Whatever happened in that foster home is unknown, but Kate ran away and headed for St. Louis, getting help from a ship’s captain who befriended her. She went to a convent school and married a dentist named Slias Melvin, having a child. Again, tragedy struck and both her husband and child died. By 1874, she was working at a “sporting house” in Kansas, and would spend decades as one of the “soiled doves” who traveled throughout the west.
Along the way, she met another dentist, Doc Holliday, and they became lovers and often lived together. It can’t be forgotten that she saved his life in 1877 in Fort Griffin, Texas, when Doc was arrested for killing a bully named Ed Bailey during a card game. Although Doc claimed it was self-defense, he was thrown in jail and the town seemed primed to grab him for a necktie party. But Kate interceded. She set a fire that got everyone’s attention as she and a gun convinced a jailer to set Doc free. They ended up in Dodge City, but that didn’t last. They split up, only to be reunited in Tombstone in 1880 and stayed together a while until Kate, in a drunken state, signed an affidavit saying Doc had been involved in a stage coach robbery and murder. When she sobered up, she recanted and Doc went free, but he’d had enough and moved on without her.
Kate moved to Colorado, where Doc spent his last years, but it’s unknown how much contact they had.
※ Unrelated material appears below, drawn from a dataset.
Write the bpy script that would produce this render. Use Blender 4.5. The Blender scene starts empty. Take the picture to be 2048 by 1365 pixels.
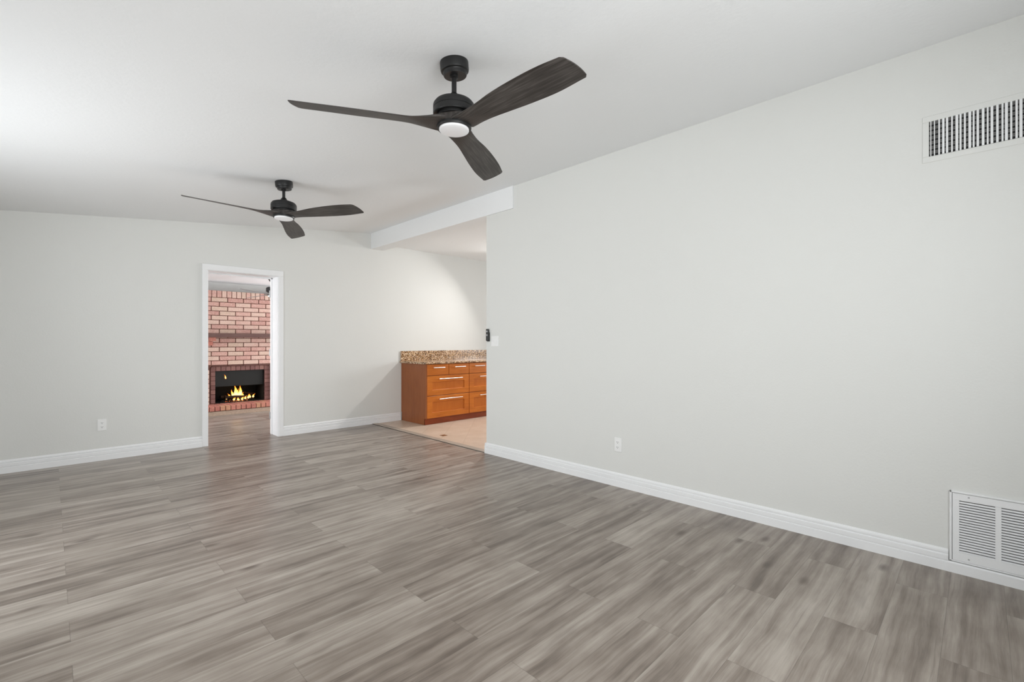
import bpy, bmesh, math, random
from mathutils import Vector, Matrix

random.seed(7)
PI = math.pi
scene = bpy.context.scene
COL = scene.collection

# ------------------------------------------------------------------ camera
TH = 44.8067
cam_d = bpy.data.cameras.new('camera')
cam_d.sensor_width = 36.0
cam_d.lens = 930.78 * 36.0 / 2048.0
cam_d.shift_y = (684.47 - 682.5) / 2048.0
cam_d.clip_start = 0.02
cam = bpy.data.objects.new('camera', cam_d)
cam.location = (0, 0, 1.22)
cam.rotation_euler = (math.radians(90), 0, math.radians(-TH))
COL.objects.link(cam)
scene.camera = cam

# ------------------------------------------------------------------ view, world, daylight
scene.view_settings.view_transform = 'Standard'
scene.view_settings.look = 'None'
scene.view_settings.gamma = 1.0
scene.view_settings.exposure = 0.0
scene.view_settings.use_curve_mapping = False

world = bpy.data.worlds.new('world')
scene.world = world
world.use_nodes = True
bg = world.node_tree.nodes['Background']
bg.inputs[0].default_value = (0.75, 0.87, 1.0, 1)
bg.inputs[1].default_value = 1.0


def area_light(name, loc, direction, sx, sy, power, color=(1, 1, 1), spread=180):
    d = bpy.data.lights.new(name, 'AREA')
    d.shape = 'RECTANGLE'
    d.size = sx
    d.size_y = sy
    d.energy = power
    d.color = color
    d.spread = math.radians(spread)
    o = bpy.data.objects.new(name, d)
    o.location = loc
    o.rotation_euler = Vector(direction).to_track_quat('-Z', 'Z').to_euler()
    COL.objects.link(o)
    return o


# daylight through the windows, plus added fill at the back and den side (openings in the walls stand right in front of each)
area_light('daylight_left', (-1.25, 3.7, 1.2), (1, 0, 0.20), 1.8, 1.5, 41, (0.97, 0.99, 1.0), 134)
area_light('fill_light_back', (0.6, -1.05, 1.4), (0, 1, 0.20), 2.7, 1.1, 78, (0.99, 1.0, 1.0), 163)  # added fill light from behind the camera; its window is invented
area_light('daylight_kitchen', (7.35, 3.9, 1.55), (-1, 0, 0), 1.8, 1.1, 98, (0.95, 0.98, 1.0))
area_light('daylight_den', (-1.25, 8.1, 1.2), (1, 0, 0), 1.6, 1.4, 78, (0.96, 0.96, 1.0))
area_light('fill_light_den_side', (4.75, 8.0, 1.2), (-1, 0, 0.1), 1.6, 1.4, 95, (0.96, 0.97, 1.0))  # added to light the den from the right too; its window is invented

# ------------------------------------------------------------------ node helpers


def srgb(r, g, b):
    def f(c):
        c /= 255.0
        return c / 12.92 if c <= 0.04045 else ((c + 0.055) / 1.055) ** 2.4
    return (f(r), f(g), f(b), 1.0)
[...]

In 1888 she married a blacksmith named George M. Cummings and the two moved to Bisbee, Arizona. She left her husband after a year and lived in various towns in Arizona Territory. She eventually moved in with a man named Howard and stayed with him until his death in 1930. In 1931, she wrote to Arizona Gov. George W.P. Hunt, asking that she be admitted to the Arizona Pioneer Home—fudging that she wasn’t foreign-born at all, but had been born in Iowa. She was granted admission to the home in Prescott and that’s where she died on Nov. 2, 1940—just five days shy of her 90th birthday.